Should You Get an Interest-Only Mortgage Loan?

There are many types of mortgages to choose from. Which one is best for you? Here is some information you should know before you choose an interest-only mortgage.

There are many types of mortgages out there for homebuyers to choose from. Some of them are better than others and there are some that are just a complete disaster from the beginning. Unfortunately, because some buyers do not educate themselves on the types of mortgages or because they have bad credit, they take a less than desirable mortgage and often get into more trouble than they were already in.

An interest-only mortgage is one of those types of mortgages that may sound like a good idea for buyers with bad credit and little money, but there are some disadvantages to these types of mortgages, too. Interest-only mortgages are typically set for a term of either five or ten years or somewhere in between.

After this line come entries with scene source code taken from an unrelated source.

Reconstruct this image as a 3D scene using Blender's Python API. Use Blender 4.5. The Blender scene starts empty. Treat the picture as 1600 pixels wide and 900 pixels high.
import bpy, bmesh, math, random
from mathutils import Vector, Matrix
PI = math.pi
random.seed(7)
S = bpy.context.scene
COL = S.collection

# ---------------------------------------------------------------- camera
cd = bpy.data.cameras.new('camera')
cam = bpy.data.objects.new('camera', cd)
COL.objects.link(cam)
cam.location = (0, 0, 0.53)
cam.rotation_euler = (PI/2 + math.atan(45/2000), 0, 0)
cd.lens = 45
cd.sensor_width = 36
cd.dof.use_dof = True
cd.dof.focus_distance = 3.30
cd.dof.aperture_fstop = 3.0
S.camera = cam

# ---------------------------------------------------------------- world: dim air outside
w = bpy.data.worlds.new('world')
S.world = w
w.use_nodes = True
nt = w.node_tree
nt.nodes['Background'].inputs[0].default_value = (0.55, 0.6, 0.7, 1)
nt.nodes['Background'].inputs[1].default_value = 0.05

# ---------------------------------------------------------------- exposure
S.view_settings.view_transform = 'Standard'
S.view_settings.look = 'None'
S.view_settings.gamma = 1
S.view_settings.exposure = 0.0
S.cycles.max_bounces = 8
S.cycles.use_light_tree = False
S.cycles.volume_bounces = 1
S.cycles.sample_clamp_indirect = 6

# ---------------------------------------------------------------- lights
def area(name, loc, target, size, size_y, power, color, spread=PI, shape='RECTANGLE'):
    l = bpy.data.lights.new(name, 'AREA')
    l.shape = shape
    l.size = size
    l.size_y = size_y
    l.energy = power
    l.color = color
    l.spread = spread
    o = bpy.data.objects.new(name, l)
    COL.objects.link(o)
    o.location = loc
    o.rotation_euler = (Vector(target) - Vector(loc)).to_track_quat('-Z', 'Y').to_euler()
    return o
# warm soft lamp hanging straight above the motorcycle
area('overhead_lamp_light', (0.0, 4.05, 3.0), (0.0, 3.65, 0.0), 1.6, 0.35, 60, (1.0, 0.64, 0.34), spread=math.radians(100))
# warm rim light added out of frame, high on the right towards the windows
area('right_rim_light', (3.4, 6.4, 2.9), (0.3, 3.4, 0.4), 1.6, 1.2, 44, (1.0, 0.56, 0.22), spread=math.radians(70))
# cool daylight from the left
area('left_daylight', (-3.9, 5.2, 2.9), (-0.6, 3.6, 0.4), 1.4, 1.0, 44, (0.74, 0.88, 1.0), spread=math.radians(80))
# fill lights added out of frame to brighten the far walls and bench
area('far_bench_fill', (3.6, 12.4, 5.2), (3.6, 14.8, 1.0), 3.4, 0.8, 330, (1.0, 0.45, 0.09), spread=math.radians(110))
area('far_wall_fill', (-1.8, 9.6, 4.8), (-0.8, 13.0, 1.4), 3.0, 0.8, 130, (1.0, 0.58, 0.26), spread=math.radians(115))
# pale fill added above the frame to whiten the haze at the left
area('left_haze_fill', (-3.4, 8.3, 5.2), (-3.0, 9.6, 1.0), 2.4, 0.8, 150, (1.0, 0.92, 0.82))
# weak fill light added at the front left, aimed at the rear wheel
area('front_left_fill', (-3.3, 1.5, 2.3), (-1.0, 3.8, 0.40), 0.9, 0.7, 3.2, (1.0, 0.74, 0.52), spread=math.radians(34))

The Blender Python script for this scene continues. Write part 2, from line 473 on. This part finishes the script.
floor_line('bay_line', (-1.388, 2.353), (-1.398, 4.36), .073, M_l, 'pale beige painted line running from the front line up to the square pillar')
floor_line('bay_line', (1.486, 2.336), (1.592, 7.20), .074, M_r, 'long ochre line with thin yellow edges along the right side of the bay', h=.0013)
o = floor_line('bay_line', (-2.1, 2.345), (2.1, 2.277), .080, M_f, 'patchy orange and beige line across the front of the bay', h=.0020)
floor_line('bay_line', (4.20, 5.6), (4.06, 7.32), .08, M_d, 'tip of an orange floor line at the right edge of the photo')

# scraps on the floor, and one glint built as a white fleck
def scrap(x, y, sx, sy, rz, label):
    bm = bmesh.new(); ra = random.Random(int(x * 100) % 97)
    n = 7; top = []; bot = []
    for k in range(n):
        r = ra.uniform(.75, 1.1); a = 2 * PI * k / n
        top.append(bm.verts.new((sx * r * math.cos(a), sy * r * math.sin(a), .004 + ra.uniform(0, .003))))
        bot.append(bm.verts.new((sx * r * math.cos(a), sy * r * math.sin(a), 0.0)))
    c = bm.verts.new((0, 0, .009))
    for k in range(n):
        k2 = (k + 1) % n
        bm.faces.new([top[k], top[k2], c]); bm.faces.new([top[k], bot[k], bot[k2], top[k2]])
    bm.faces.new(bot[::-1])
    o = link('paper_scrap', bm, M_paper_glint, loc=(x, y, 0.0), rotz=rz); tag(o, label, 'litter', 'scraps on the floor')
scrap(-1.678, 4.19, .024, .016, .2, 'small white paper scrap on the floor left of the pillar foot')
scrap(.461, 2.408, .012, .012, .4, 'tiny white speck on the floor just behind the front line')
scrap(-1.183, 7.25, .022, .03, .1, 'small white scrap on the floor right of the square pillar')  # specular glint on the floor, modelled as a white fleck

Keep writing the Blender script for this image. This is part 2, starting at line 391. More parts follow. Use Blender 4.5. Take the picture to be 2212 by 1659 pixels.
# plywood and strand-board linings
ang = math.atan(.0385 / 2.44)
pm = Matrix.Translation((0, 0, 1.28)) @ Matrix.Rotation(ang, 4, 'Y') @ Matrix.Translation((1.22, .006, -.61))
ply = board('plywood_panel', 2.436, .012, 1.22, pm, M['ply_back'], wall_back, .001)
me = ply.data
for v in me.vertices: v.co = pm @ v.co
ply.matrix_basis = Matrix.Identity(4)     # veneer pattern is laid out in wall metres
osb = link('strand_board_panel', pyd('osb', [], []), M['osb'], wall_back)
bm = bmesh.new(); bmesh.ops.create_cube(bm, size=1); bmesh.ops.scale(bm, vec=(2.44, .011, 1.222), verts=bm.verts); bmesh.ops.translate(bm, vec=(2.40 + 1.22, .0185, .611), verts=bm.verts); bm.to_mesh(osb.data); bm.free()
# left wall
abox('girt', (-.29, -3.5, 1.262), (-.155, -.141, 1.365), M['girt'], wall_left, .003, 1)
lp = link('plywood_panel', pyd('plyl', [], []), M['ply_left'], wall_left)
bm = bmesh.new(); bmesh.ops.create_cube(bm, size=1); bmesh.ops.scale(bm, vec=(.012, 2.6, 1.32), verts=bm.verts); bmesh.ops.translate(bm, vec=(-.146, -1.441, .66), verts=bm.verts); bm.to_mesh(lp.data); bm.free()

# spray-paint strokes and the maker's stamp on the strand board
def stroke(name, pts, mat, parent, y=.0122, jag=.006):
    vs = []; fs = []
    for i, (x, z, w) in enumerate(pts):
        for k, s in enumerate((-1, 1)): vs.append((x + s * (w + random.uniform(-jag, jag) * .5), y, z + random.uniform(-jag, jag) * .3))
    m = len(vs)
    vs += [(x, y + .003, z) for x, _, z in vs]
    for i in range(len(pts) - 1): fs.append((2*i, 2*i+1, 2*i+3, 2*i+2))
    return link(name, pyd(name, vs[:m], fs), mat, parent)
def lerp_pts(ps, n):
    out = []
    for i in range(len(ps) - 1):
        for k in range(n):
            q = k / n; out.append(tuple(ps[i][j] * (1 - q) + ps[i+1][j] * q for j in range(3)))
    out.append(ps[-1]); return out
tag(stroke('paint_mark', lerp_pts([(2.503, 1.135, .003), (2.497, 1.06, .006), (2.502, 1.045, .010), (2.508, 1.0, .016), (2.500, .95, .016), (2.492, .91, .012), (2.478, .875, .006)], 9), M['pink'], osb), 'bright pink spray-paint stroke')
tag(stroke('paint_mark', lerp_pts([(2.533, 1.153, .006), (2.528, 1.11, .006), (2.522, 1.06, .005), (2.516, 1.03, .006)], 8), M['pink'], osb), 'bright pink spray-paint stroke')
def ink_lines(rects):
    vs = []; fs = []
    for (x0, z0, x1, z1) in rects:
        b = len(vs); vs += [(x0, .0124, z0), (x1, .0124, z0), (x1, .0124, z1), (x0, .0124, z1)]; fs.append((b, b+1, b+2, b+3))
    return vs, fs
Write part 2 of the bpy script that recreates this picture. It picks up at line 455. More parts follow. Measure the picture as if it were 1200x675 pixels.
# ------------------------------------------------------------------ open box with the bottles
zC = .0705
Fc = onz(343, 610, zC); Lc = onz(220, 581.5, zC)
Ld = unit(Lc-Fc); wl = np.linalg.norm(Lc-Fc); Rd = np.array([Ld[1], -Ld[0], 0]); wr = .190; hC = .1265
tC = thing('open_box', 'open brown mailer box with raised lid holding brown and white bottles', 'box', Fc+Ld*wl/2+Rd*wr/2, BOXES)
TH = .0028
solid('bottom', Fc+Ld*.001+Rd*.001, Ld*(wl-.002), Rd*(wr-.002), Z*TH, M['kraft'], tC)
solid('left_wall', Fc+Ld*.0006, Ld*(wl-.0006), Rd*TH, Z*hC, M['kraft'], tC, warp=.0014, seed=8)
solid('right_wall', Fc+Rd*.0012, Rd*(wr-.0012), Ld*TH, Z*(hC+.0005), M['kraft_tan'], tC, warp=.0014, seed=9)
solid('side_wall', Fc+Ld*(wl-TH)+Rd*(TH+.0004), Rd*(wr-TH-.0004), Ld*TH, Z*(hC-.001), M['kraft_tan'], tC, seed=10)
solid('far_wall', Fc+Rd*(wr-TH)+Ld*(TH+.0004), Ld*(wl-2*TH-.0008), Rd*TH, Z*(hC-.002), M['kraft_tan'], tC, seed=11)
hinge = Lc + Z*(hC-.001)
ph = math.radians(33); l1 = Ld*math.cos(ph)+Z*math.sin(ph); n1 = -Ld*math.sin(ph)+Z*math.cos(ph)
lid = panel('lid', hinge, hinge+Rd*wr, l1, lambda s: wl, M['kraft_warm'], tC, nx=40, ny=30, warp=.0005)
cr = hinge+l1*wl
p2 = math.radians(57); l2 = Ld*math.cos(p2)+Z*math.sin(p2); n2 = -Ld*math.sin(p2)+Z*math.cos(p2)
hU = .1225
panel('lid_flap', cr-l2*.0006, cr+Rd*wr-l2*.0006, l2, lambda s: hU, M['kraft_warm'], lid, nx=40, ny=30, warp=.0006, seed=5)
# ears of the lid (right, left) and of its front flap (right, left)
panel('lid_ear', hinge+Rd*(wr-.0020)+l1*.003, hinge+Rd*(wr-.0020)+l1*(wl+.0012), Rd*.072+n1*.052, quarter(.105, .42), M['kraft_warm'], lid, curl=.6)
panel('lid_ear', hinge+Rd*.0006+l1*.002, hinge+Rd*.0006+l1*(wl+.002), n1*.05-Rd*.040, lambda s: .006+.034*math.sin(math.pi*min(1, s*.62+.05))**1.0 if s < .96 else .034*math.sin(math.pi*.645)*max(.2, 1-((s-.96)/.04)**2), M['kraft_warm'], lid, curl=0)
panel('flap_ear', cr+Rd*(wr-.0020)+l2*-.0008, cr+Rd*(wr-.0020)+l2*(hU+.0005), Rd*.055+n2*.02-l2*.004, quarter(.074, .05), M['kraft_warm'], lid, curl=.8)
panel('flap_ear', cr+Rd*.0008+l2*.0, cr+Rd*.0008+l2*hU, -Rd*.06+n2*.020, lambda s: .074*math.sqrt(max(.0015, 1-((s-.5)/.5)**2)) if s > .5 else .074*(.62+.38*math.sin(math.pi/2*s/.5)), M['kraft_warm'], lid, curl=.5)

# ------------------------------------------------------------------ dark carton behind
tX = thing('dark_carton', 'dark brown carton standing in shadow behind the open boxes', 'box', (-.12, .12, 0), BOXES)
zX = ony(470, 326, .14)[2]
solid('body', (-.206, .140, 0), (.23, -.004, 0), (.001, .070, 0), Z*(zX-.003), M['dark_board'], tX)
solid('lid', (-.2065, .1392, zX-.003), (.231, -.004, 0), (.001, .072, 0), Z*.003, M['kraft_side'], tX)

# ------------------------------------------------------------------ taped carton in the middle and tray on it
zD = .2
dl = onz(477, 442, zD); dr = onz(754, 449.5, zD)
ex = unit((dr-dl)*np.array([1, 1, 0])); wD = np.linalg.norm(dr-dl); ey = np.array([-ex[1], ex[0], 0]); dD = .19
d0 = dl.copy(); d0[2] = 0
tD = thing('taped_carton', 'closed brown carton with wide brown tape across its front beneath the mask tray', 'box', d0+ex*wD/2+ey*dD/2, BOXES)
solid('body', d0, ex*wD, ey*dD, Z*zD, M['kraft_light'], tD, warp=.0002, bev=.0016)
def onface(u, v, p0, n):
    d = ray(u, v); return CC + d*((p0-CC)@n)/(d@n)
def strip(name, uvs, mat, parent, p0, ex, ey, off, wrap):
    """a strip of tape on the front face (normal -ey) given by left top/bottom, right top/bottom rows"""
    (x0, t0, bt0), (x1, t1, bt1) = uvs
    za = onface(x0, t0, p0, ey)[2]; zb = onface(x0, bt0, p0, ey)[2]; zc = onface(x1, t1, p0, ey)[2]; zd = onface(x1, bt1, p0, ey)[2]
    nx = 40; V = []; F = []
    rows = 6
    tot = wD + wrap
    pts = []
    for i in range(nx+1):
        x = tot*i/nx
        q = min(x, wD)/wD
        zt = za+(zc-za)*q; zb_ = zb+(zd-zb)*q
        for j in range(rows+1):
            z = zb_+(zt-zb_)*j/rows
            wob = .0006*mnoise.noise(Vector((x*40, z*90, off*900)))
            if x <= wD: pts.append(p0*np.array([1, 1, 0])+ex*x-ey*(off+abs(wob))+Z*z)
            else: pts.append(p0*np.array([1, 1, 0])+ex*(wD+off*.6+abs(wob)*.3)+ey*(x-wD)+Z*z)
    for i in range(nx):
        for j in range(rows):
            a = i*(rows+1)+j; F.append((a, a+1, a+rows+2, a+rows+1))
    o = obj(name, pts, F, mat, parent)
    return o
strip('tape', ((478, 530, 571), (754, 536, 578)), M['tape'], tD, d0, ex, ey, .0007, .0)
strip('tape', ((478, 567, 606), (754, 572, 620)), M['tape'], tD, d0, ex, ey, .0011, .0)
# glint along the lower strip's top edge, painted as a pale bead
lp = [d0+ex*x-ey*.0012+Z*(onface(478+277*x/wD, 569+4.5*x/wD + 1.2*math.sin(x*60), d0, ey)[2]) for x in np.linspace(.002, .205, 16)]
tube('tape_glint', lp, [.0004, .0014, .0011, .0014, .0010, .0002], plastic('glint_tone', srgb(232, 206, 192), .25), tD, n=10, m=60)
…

The name says it all – you are only making payments on the interest charges of the mortgage loan. Once this term expires, the lender recalculates your payments which includes any interest that has not been paid along with the principal. This almost always results in much higher mortgage payments that many buyers cannot afford. As a result, the buyer is either forced to find a way to make those larger payments, refinance the loan or give in to foreclosure.

If a borrower is disciplined with their money, an interest-only mortgage loan may be ideal for them. If they choose to invest the money they are saving each month while only paying on the interest, they can get that extra money to work for them earning a high interest rate. In a nutshell, these borrowers can borrow more money in the short term and pay less while investing their savings for other reasons, whether it is to grow their business, finish college with a higher degree or simply to let it sit in an interest-bearing account. When the mortgage is recalculated after the interest-only term is up, the borrower may have more money than they would have if they had just made the normal mortgage payments.

Interest-only mortgage loans may also benefit some buyers with tax advantages. The money you pay on the interest of your mortgage loan is usually tax deductible, which means that the borrower may be able to deduct 100 percent of their payments on their taxes during the term of the interest-only loan. It is always best to consult with a qualified financial consultant, however, before doing this on your own.

Before signing up for an interest-only loan, weight the advantages and disadvantages. You may be a financial guru and think about the tax benefits of these types of loans, but is it worth the risk? Are you even disciplined enough to put the extra savings toward something useful or in an interest-bearing account or would you be more likely to spend it each month? Weigh the options and be realistic about your financial discipline before agreeing to an interest-only mortgage loan.